Arabian sand boas are carnivores that eat mainly lizards, small rodents, and beetles. In the wild, lizards make up about half their diet, with rodents and insects filling in the rest. In captivity, they thrive on appropriately sized mice offered every week or so.
Wild Diet Breakdown
A study of stomach contents in wild Arabian sand boas (Eryx jayakari) found a clear dietary pattern: lizards accounted for 50% of prey items, rodents 25%, and arthropods like beetles about 12.5%. The lizard species consumed included fringe-toed lizards, ground geckos, and other small desert species that share the same sandy habitat. The rodents were small gerbils, typically found in the stomachs of larger individuals that could handle bigger prey.

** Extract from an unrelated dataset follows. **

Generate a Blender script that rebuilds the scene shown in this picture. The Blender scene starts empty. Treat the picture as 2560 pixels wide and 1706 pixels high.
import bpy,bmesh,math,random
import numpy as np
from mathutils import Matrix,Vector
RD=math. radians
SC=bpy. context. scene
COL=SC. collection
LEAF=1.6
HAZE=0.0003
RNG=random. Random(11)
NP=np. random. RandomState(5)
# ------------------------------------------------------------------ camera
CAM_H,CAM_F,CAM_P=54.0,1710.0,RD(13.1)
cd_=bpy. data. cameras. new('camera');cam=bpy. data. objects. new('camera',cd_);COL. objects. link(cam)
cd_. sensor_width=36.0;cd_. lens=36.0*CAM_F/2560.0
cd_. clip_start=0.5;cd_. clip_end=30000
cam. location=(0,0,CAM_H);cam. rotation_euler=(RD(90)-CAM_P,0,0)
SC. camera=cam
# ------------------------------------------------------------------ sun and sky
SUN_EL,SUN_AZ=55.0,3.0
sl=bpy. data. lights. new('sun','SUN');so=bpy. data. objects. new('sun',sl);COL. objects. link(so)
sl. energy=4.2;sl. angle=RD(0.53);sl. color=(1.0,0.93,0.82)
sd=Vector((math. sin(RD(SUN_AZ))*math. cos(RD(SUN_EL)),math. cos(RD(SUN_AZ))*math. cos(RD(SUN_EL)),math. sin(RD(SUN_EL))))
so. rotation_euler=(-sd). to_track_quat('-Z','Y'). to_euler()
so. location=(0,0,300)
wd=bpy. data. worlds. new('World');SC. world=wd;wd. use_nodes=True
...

This makes sense given how the snake hunts. Arabian sand boas spend most of their time buried just below the surface of loose sand with only their eyes poking out. When a lizard or small mammal walks overhead or nearby, the snake strikes from below and constricts its prey. Beetles and other arthropods round out the diet, likely as opportunistic snacks rather than primary targets.
How Size Affects Prey Choice
Arabian sand boas are small snakes. Adults max out around 15 inches long and about 3.5 ounces, with females growing noticeably larger than males. That size limit means their prey stays small throughout life. Younger, smaller boas stick to lizards and insects, while larger adults can take on small gerbils and other rodents. No Arabian sand boa is big enough to eat anything much larger than a small mouse.
Feeding in Captivity
If you’re keeping an Arabian sand boa as a pet, mice are the standard food. Hatchlings start on pinky mice (newborn mice with no fur), and for the smallest hatchlings, even pinky parts may be the right portion. As the snake grows, you can move up to hopper mice, which are juveniles roughly the width of the snake’s body at its widest point. Most adults prefer hoppers over full-grown mice.
Feeding frequency depends on age. Hatchlings do well eating every 5 to 7 days, while adults can go 7 to 10 days between meals. These snakes have slow metabolisms, and overfeeding is a more common problem than underfeeding. A visible lump after eating is normal, but if your snake looks swollen or regurgitates, the prey item was too large.
Feeding Behavior and Tips
Arabian sand boas are ambush hunters, not active foragers. In captivity, this means they often prefer to strike at prey from beneath their substrate rather than taking food from tongs in the open. Many keepers place a thawed mouse on or just under the surface of the sand and let the snake find it. Some individuals will take food from tongs, but others refuse unless they can “discover” the prey themselves.
Because these snakes feed while buried, there’s always some risk of substrate ingestion. Using a fine, smooth sand (not calcium sand or sharp grain) helps minimize digestive issues if small amounts are swallowed alongside prey. Some keepers feed on a separate dish or bare patch of the enclosure to reduce this risk entirely.
Pre-killed or frozen-thawed mice are safer than live feeders. A live mouse can bite or scratch a small snake, and Arabian sand boas are small enough that even a mouse can cause real injury. Frozen-thawed prey, warmed to roughly body temperature in warm water, triggers the same feeding response without the risk.
Signs of a Good Feeding Routine
A well-fed Arabian sand boa has a gently rounded body without visible spine or ribs, but also without a sausage-like bloated look. These snakes sometimes go off food for weeks during cooler months or breeding season, which is normal. Consistent refusal for more than a month outside those periods, or noticeable weight loss, usually points to a husbandry issue like incorrect temperatures. Sand boas need a warm spot in their enclosure (around 90 to 95°F) to digest properly. Without adequate heat, they may refuse meals or regurgitate after eating.